Wednesday December 8, 2021
| Última actualización: Tuesday at 8:30 PM

Marquette students demand scholarship fund for undocumented

By Nyree Khamo |
April 5, 2015
Read more articles in
Marquette students protest, demand scholarship fund for undocumented students
Marquette students protest, demand scholarship fund for undocumented students (Fight Back! News/Staff)

Milwaukee, WI - More than 50 students, faculty and community members held a rally at Marquette University, March 30, to call on the administration to establish a scholarship fund exclusively for undocumented students.

Organized by the Marquette chapter of Youth Empowered in the Struggle (YES), students marched into the rotunda of the Alumni Memorial Union, chanting “Undocumented and unafraid,” and “No justice, no peace.” Several students spoke to the urgency of the issue by providing personal testimonies of their own struggles trying to afford Marquette’s high tuition.

In the U.S., undocumented college students are not eligible for financial aid, thus leaving them in an extremely vulnerable position when seeking higher education. At schools like Marquette, where the yearly tuition is more than $34,000, it is nearly impossible for undocumented youth to afford to attend. Marquette, as a Jesuit institution, is supposed to live up to a tradition of high quality education that is accessible to all students, especially those who do not have the financial means or ability to otherwise attend college. However, Marquette has not fostered a welcoming community for the undocumented in its allocation of resources and funds.

One of the speakers, who identified as undocumented, commented on how she overcame living in the shadows, but said that her peers and the rest of the community live in the shadows because they fear discrimination. She declared, “Other universities have funds and special scholarships for Dreamers - I don’t see why Marquette shouldn't. Marquette, be the difference! Fight with us to make our campus undocumented friendly!”

Several of the speakers at the rally connected the struggles of undocumented students to other current struggles. Laree Pourier and Victoria Gokee-Rindal, leaders with the Native American Student Association, challenged the notion of the current borders and immigration by reminding the student body that they are on indigenous land. Pourier stated, “European immigrants stole the lands and abused the peoples, without documentation of consent. Who decides what is illegal?”

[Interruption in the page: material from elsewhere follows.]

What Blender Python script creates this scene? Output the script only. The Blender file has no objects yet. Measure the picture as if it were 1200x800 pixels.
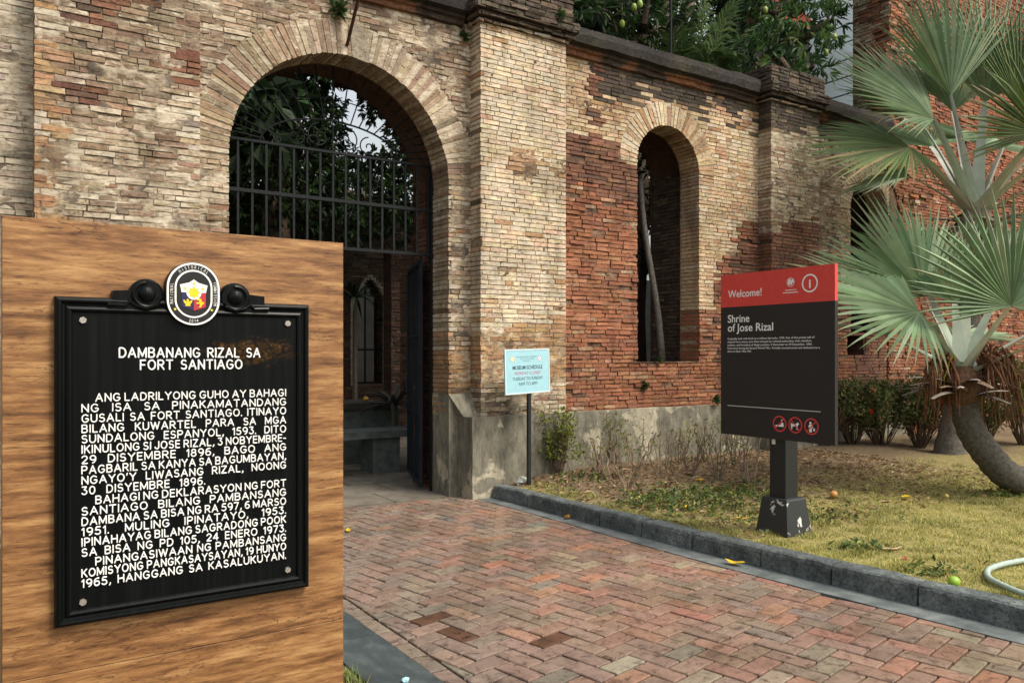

The group of students then marched to Zilber Hall to deliver a letter calling on the president of the university, Dr. Michael Lovell, to establish a scholarship fund exclusively for the undocumented. The students then marched back to the rotunda area and concluded the rally by committing to continue to pressure the administration on the matter of scholarships until the university is finally accessible to the undocumented.